*Given instruction*
Below is a block of data; give all of it again word for word.

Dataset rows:
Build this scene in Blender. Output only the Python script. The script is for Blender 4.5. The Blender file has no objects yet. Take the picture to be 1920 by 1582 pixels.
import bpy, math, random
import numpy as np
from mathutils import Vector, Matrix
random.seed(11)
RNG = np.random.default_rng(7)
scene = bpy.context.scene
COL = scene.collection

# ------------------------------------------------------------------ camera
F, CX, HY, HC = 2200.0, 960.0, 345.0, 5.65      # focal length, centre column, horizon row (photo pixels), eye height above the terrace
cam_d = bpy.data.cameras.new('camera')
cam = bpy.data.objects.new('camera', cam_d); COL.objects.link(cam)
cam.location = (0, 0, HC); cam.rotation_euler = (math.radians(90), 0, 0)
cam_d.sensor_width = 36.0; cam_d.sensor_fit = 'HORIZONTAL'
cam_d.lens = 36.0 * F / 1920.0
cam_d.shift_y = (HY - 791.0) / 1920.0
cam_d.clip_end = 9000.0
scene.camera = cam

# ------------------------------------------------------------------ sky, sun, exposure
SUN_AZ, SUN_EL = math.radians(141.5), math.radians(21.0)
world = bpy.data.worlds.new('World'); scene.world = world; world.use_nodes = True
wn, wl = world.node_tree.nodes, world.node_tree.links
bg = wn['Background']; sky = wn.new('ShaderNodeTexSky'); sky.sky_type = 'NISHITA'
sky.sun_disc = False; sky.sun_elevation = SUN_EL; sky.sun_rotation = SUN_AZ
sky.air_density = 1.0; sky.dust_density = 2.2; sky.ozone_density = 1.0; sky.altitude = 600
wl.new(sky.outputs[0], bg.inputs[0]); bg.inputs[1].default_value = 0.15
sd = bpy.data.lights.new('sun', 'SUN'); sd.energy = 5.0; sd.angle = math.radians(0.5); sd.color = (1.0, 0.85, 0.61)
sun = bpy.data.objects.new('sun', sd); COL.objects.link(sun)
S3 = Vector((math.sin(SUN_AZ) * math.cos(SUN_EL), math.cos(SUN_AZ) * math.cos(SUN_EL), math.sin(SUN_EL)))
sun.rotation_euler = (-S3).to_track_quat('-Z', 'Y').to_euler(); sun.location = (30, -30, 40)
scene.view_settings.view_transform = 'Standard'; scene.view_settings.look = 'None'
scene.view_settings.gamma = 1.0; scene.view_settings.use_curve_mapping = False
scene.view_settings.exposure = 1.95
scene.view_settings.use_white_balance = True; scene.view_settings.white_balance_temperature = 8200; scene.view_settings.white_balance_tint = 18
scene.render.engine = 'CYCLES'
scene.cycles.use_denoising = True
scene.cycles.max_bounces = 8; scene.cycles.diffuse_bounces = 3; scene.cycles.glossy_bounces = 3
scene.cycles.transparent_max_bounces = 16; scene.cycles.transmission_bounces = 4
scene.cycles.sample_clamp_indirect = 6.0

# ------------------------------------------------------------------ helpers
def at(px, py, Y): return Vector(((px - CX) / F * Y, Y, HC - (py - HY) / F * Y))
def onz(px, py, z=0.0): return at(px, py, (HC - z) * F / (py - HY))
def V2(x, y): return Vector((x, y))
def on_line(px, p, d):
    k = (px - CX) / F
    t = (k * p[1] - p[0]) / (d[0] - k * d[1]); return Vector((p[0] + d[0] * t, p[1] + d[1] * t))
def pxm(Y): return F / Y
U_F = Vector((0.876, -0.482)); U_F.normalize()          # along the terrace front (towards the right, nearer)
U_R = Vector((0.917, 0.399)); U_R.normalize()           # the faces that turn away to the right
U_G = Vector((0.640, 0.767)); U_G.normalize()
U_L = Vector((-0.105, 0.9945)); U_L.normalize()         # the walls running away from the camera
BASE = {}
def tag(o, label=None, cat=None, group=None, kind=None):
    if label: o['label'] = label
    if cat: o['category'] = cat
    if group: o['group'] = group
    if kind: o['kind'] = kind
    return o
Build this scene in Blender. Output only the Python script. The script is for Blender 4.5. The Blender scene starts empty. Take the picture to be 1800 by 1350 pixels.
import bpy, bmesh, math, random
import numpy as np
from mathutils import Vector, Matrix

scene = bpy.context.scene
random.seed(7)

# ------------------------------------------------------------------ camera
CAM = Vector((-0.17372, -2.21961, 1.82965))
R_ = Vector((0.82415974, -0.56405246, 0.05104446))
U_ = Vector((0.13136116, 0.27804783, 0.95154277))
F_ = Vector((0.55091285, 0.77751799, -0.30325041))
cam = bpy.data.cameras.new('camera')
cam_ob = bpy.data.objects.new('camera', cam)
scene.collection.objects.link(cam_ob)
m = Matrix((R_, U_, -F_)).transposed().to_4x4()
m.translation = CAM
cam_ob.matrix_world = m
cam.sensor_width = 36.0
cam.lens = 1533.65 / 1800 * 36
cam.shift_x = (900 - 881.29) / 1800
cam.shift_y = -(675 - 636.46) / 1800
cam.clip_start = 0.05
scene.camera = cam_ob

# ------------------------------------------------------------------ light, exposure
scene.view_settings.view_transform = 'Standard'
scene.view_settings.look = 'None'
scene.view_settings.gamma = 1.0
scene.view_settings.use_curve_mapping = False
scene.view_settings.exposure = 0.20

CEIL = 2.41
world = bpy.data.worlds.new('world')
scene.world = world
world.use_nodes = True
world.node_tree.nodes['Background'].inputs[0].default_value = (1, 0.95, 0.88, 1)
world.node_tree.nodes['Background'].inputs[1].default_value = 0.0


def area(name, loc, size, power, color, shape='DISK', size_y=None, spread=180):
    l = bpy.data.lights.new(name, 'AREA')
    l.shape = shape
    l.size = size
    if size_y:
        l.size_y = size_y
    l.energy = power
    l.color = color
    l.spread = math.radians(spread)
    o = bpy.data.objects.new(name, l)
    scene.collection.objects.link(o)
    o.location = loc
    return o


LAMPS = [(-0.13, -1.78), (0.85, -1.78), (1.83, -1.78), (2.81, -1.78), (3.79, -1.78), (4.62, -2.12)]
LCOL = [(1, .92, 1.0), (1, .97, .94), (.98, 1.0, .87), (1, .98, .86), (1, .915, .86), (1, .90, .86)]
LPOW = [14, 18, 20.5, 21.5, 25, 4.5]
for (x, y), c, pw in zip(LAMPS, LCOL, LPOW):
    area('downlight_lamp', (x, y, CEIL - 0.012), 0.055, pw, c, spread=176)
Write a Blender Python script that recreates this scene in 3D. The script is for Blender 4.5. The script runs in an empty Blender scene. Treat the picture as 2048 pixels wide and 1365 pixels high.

*Output for this exercise*
Build this scene in Blender. Output only the Python script. The script is for Blender 4.5. The Blender file has no objects yet. Take the picture to be 1920 by 1582 pixels.
import bpy, math, random
import numpy as np
from mathutils import Vector, Matrix
random.seed(11)
RNG = np.random.default_rng(7)
scene = bpy.context.scene
COL = scene.collection

# ------------------------------------------------------------------ camera
F, CX, HY, HC = 2200.0, 960.0, 345.0, 5.65      # focal length, centre column, horizon row (photo pixels), eye height above the terrace
cam_d = bpy.data.cameras.new('camera')
cam = bpy.data.objects.new('camera', cam_d); COL.objects.link(cam)
cam.location = (0, 0, HC); cam.rotation_euler = (math.radians(90), 0, 0)
cam_d.sensor_width = 36.0; cam_d.sensor_fit = 'HORIZONTAL'
cam_d.lens = 36.0 * F / 1920.0
cam_d.shift_y = (HY - 791.0) / 1920.0
cam_d.clip_end = 9000.0
scene.camera = cam

# ------------------------------------------------------------------ sky, sun, exposure
SUN_AZ, SUN_EL = math.radians(141.5), math.radians(21.0)
world = bpy.data.worlds.new('World'); scene.world = world; world.use_nodes = True
wn, wl = world.node_tree.nodes, world.node_tree.links
bg = wn['Background']; sky = wn.new('ShaderNodeTexSky'); sky.sky_type = 'NISHITA'
sky.sun_disc = False; sky.sun_elevation = SUN_EL; sky.sun_rotation = SUN_AZ
sky.air_density = 1.0; sky.dust_density = 2.2; sky.ozone_density = 1.0; sky.altitude = 600
wl.new(sky.outputs[0], bg.inputs[0]); bg.inputs[1].default_value = 0.15
sd = bpy.data.lights.new('sun', 'SUN'); sd.energy = 5.0; sd.angle = math.radians(0.5); sd.color = (1.0, 0.85, 0.61)
sun = bpy.data.objects.new('sun', sd); COL.objects.link(sun)
S3 = Vector((math.sin(SUN_AZ) * math.cos(SUN_EL), math.cos(SUN_AZ) * math.cos(SUN_EL), math.sin(SUN_EL)))
sun.rotation_euler = (-S3).to_track_quat('-Z', 'Y').to_euler(); sun.location = (30, -30, 40)
scene.view_settings.view_transform = 'Standard'; scene.view_settings.look = 'None'
scene.view_settings.gamma = 1.0; scene.view_settings.use_curve_mapping = False
scene.view_settings.exposure = 1.95
scene.view_settings.use_white_balance = True; scene.view_settings.white_balance_temperature = 8200; scene.view_settings.white_balance_tint = 18
scene.render.engine = 'CYCLES'
scene.cycles.use_denoising = True
scene.cycles.max_bounces = 8; scene.cycles.diffuse_bounces = 3; scene.cycles.glossy_bounces = 3
scene.cycles.transparent_max_bounces = 16; scene.cycles.transmission_bounces = 4
scene.cycles.sample_clamp_indirect = 6.0

# ------------------------------------------------------------------ helpers
def at(px, py, Y): return Vector(((px - CX) / F * Y, Y, HC - (py - HY) / F * Y))
def onz(px, py, z=0.0): return at(px, py, (HC - z) * F / (py - HY))
def V2(x, y): return Vector((x, y))
def on_line(px, p, d):
    k = (px - CX) / F
    t = (k * p[1] - p[0]) / (d[0] - k * d[1]); return Vector((p[0] + d[0] * t, p[1] + d[1] * t))
def pxm(Y): return F / Y
U_F = Vector((0.876, -0.482)); U_F.normalize()          # along the terrace front (towards the right, nearer)
U_R = Vector((0.917, 0.399)); U_R.normalize()           # the faces that turn away to the right
U_G = Vector((0.640, 0.767)); U_G.normalize()
U_L = Vector((-0.105, 0.9945)); U_L.normalize()         # the walls running away from the camera
BASE = {}
def tag(o, label=None, cat=None, group=None, kind=None):
    if label: o['label'] = label
    if cat: o['category'] = cat
    if group: o['group'] = group
    if kind: o['kind'] = kind
    return o
Build this scene in Blender. Output only the Python script. The script is for Blender 4.5. The Blender scene starts empty. Take the picture to be 1800 by 1350 pixels.
import bpy, bmesh, math, random
import numpy as np
from mathutils import Vector, Matrix

scene = bpy.context.scene
random.seed(7)

# ------------------------------------------------------------------ camera
CAM = Vector((-0.17372, -2.21961, 1.82965))
R_ = Vector((0.82415974, -0.56405246, 0.05104446))
U_ = Vector((0.13136116, 0.27804783, 0.95154277))
F_ = Vector((0.55091285, 0.77751799, -0.30325041))
cam = bpy.data.cameras.new('camera')
cam_ob = bpy.data.objects.new('camera', cam)
scene.collection.objects.link(cam_ob)
m = Matrix((R_, U_, -F_)).transposed().to_4x4()
m.translation = CAM
cam_ob.matrix_world = m
cam.sensor_width = 36.0
cam.lens = 1533.65 / 1800 * 36
cam.shift_x = (900 - 881.29) / 1800
cam.shift_y = -(675 - 636.46) / 1800
cam.clip_start = 0.05
scene.camera = cam_ob

# ------------------------------------------------------------------ light, exposure
scene.view_settings.view_transform = 'Standard'
scene.view_settings.look = 'None'
scene.view_settings.gamma = 1.0
scene.view_settings.use_curve_mapping = False
scene.view_settings.exposure = 0.20

CEIL = 2.41
world = bpy.data.worlds.new('world')
scene.world = world
world.use_nodes = True
world.node_tree.nodes['Background'].inputs[0].default_value = (1, 0.95, 0.88, 1)
world.node_tree.nodes['Background'].inputs[1].default_value = 0.0


def area(name, loc, size, power, color, shape='DISK', size_y=None, spread=180):
    l = bpy.data.lights.new(name, 'AREA')
    l.shape = shape
    l.size = size
    if size_y:
        l.size_y = size_y
    l.energy = power
    l.color = color
    l.spread = math.radians(spread)
    o = bpy.data.objects.new(name, l)
    scene.collection.objects.link(o)
    o.location = loc
    return o


LAMPS = [(-0.13, -1.78), (0.85, -1.78), (1.83, -1.78), (2.81, -1.78), (3.79, -1.78), (4.62, -2.12)]
LCOL = [(1, .92, 1.0), (1, .97, .94), (.98, 1.0, .87), (1, .98, .86), (1, .915, .86), (1, .90, .86)]
LPOW = [14, 18, 20.5, 21.5, 25, 4.5]
for (x, y), c, pw in zip(LAMPS, LCOL, LPOW):
    area('downlight_lamp', (x, y, CEIL - 0.012), 0.055, pw, c, spread=176)
Write a Blender Python script that recreates this scene in 3D. The script is for Blender 4.5. The script runs in an empty Blender scene. Treat the picture as 2048 pixels wide and 1365 pixels high.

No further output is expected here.